* _WRITTEN REQUEST_:
Only the lines from the start up to and including the line containing "rs = np.random.RandomState(7)" should be repeated, word for word.

[start]

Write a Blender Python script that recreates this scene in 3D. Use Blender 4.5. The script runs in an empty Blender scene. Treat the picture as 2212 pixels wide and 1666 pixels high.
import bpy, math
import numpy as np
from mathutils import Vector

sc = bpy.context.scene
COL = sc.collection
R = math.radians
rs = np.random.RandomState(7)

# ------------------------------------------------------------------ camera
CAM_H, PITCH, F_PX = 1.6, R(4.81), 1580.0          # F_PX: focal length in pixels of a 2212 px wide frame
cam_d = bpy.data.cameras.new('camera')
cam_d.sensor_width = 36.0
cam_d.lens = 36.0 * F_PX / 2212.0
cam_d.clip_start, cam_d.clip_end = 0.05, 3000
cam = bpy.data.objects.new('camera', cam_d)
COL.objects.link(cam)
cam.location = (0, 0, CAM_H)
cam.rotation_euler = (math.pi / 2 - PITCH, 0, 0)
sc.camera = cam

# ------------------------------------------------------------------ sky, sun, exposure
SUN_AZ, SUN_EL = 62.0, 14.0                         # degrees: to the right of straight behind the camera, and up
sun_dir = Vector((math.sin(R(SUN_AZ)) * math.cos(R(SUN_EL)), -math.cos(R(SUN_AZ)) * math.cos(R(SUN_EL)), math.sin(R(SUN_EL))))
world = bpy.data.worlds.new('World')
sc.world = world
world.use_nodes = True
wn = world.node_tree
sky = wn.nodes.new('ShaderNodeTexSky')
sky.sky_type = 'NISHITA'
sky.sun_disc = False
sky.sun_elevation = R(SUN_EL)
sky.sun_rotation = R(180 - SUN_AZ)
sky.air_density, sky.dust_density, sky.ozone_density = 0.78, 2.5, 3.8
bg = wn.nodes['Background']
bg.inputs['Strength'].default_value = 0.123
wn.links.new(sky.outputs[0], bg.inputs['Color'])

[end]

* _RESPONSE_:
Write a Blender Python script that recreates this scene in 3D. Use Blender 4.5. The script runs in an empty Blender scene. Treat the picture as 2212 pixels wide and 1666 pixels high.
import bpy, math
import numpy as np
from mathutils import Vector

sc = bpy.context.scene
COL = sc.collection
R = math.radians
rs = np.random.RandomState(7)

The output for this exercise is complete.